Question

Find the energy of photon in each of the following:
(A). Microwaves of wavelength $1.5\;{\text{cm}}$.
(B). Red light of wavelength $660\;{\text{nm}}$.
(C). Radio waves of frequency $96\;{\text{MHz}}$
(D). ${\text{X}} -$ rays of wavelength $0.17\;{\text{nm}}$.

Answer 1

In this question, first obtain the expression for the photon energy in terms of Planck constant, the speed of the light, and the wavelength. Use the constant values of Plank Constant and the speed of the light in the expression to calculate the energy.

Complete step by step answer:

(A)
As we know that the photons are the electrically neutral particles which have no mass, but they have the energy. The SI unit of energy is Joule.
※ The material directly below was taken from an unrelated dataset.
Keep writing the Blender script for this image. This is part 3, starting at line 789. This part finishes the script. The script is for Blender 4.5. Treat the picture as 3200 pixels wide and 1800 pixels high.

The photon energy is calculated by the formula given below.
$E = \dfrac{{hc}}{\lambda }$
Where, $h$ is the Planks universal constant, the value of Planck's constant is $6.62 \times {10^{ - 34}}\;{\text{Js}}$ and $c$ is the speed of the light is $3 \times {10^8}\;{\text{m/sec}}$.

First, we convert the wavelength from centimeter to meter,
$\lambda = 1.5\;{\text{cm}}\left( {\dfrac{{1\;{\text{m}}}}{{100\;{\text{cm}}}}} \right)$
$\lambda = 0.015\;{\text{m}}$

Substitute the value of wavelength in photon energy formula as,
$E = \dfrac{{6.62 \times {{10}^{ - 34}} \times 3 \times {{10}^8}}}{{0.015}}$
Simplify, the above equation to obtain the energy as,
$E = 1324 \times {10^{ - 26}}\;{\text{J}}$

Therefore, the energy of the photon is $1324 \times {10^{ - 26}}\;{\text{J}}$.

(B).
In this question, the wavelength of the red light is $660\;{\text{nm}}$.

First, we convert the wavelength of red light from nanometre to meter,
$\lambda = 660\;{\text{nm}}$
$\lambda = 660 \times {10^{ - 9}}\;{\text{m}}$

The photon energy is calculated by the formula given below.
$E = \dfrac{{hc}}{\lambda }$

Now, we substitute the values as,
$E = \dfrac{{6.62 \times {{10}^{ - 34}}\;{\text{Js}} \times 3 \times {{10}^8}\;{\text{m/sec}}}}{{660 \times {{10}^{ - 9}}\;{\text{m}}}}$
By simplifying the above equation, we get,
$E = 0.03 \times {10^{ - 17}}\;{\text{J}}$
Therefore, the energy of the photon is $0.03 \times {10^{ - 17}}\;{\text{J}}$.

(C)
In this question, the radio wave frequency is $96\;{\text{MHz}}$.

Convert the frequency into Hertz $\left( {{\text{Hz}}} \right)$,
$v = 96\;{\text{MHz}}$
$v = 96 \times {10^6}\;{\text{Hz}}$

The photon energy is calculated by the formula given below.
$E = hv$

Substitute the values,
$E = \left( {6.62 \times {{10}^{ - 34}}} \right)\left( {96 \times {{10}^6}} \right)$
By simplifying the above equation,
$E = 635.52 \times {10^{ - 28}}\;{\text{J}}$

Therefore, the energy of the photon is $635.52 \times {10^{ - 28}}\;{\text{J}}$.

(D).
We are given $X -$ ray of wavelength $0.17\;{\text{nm}}$
Convert the wavelength of $X -$ ray from nanometre to meter,
$\lambda = 0.17\;{\text{nm}}$
$\lambda = 0.17 \times {10^{ - 9}}\;{\text{m}}$

The photon energy is calculated by the formula given below.
$E = \dfrac{{hc}}{\lambda }$

Now, substitute the given values as,
$E = \dfrac{{6.62 \times {{10}^{ - 34}} \times 3 \times {{10}^8}}}{{0.17 \times {{10}^{ - 9}}}}$
By simplifying above equation,
$E = {\text{116}}{\text{.82}} \times {10^{ - 17}}\;{\text{J}}$

Therefore, the energy of photon is ${\text{116}}{\text{.82}} \times {10^{ - 17}}\;{\text{J}}$.

Note: We know that the frequency is the number of oscillations per unit time and it is the ratio of the speed of light and the wavelength and it is the reciprocal of the time period that is the time taken to complete one oscillation.